Continuous Random Variables

Continuous Random Variables

As the number of values of X increases in a given range of values, the spacing between them becomes smaller, so small in the limit that one cannot distinguish between one unique value and another. So also do the value's individual probabilities become arbitrarily small in order not to violate the rule about all probabilities adding up to 1. Such a random variable is called a continuous random variable because there is literally no space between one value and another; one value flows continuously to the next. Curiously, the probability of a specific value is arbitrarily near but not equal to 0. However, over a small range, say from X₁ to X₁ + dX, the probability of X being in this range is not necessarily small. ^[8]

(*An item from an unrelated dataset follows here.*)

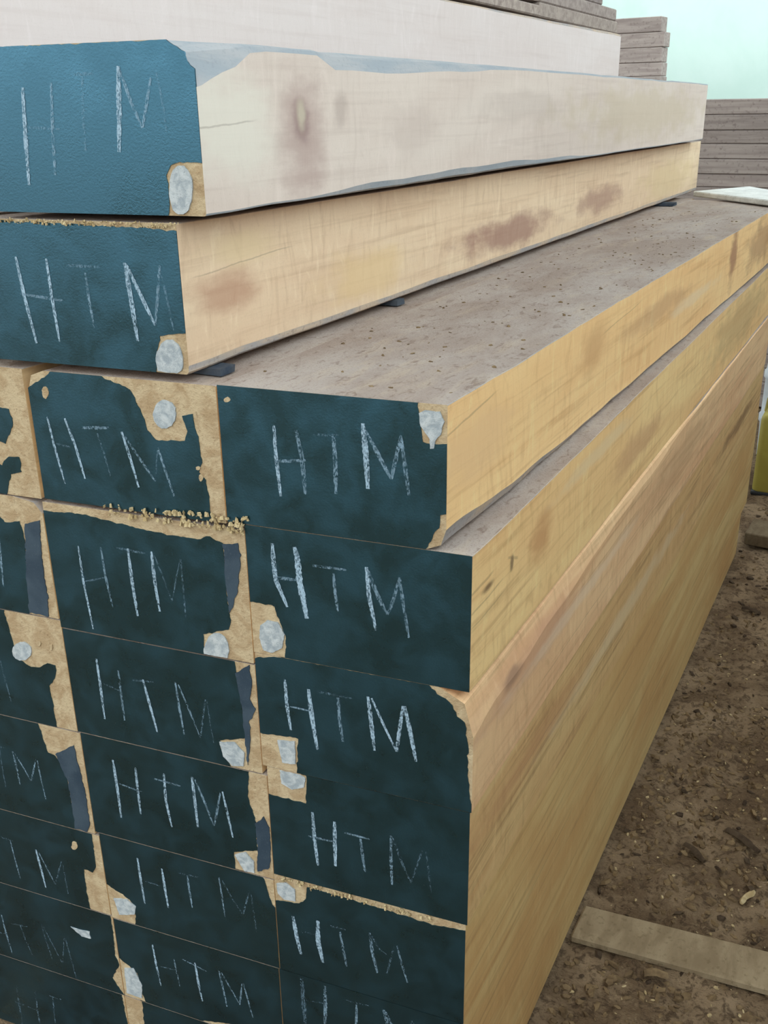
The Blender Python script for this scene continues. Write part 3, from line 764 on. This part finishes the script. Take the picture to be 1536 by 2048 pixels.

As the number of elements in the probability function becomes arbitrarily large, the ∑ morphs smoothly to the integral ∫: ∫_a-b all f(X) dX means integrate over all continuous values of X from values of a_lower to b_upper

∫_a-b all f(X) dX = 1

There are any number of continuous random variables in projects, or random variables that are so nearly continuous as to be reasonably thought of as continuous. The actual cost range of a work breakdown structure work package, discrete perhaps to the penny but for most practical applications continuous, is one example. Schedule duration range is another if measured to arbitrarily small units of time. Lifetime ranges of tools, facilities, and components are generally thought of as continuous.